One Family’s Close Call During Beirut’s Deadly Explosions Motivated Them to Help Rebuild

 

Photo: Milad Ayoub/CARE Lebanon

A father, daughter and dozens of others from their nearby town drive in daily offering food and other support.

Farouk Darwish, 52, survived the blast by miracle. On Tues., Aug. 4, at 6 p.m., he was in a downtown Beirut parking lot facing the port. Farouk lives in Chekka, a coastal town north of Beirut. He’d come to the city for a meeting and brought along his wife and daughter.

“We were looking at the city center and the port and we were like, ‘How beautiful Beirut is’,” says Farouk’s 16-year-old daughter Tala.

“The blast propelled me two meters above the ground … It was the apocalypse.”

The family rolled down the windows of their car to get a better view of the city, and Farouk opened the door to get out the car. And then the explosions happened.

“The blast propelled me two meters above the ground … It was the apocalypse,” he says.

“I just thank God! In the parking lot, there were other cars with people in them. Blood had gushed out of their ears. They are all dead. They had their car windows closed and it was the blast that killed them,” he says.

Farouk had no other choice than to drive his car with a shattered windshield and airbags deployed, 60 kilometers back to Chekka.

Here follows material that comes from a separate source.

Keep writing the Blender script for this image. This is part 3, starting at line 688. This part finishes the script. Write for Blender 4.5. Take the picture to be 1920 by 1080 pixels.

Since Thursday, Farouk has been returning daily with Tala and around 40 people from his town to help the victims. The group brings sandwiches or manakishs, Lebanese pancakes topped with thyme or cheese, which they offer people in the Mar Mikhael and Gemayze neighborhoods, the most impacted areas of the city.

“We will come to Beirut every single day. We will help with the limited means we have. This is the least we can do,” he says.

“We will rebuild Beirut stone by stone and we will remain standing our head up high against all odds,” Tala adds.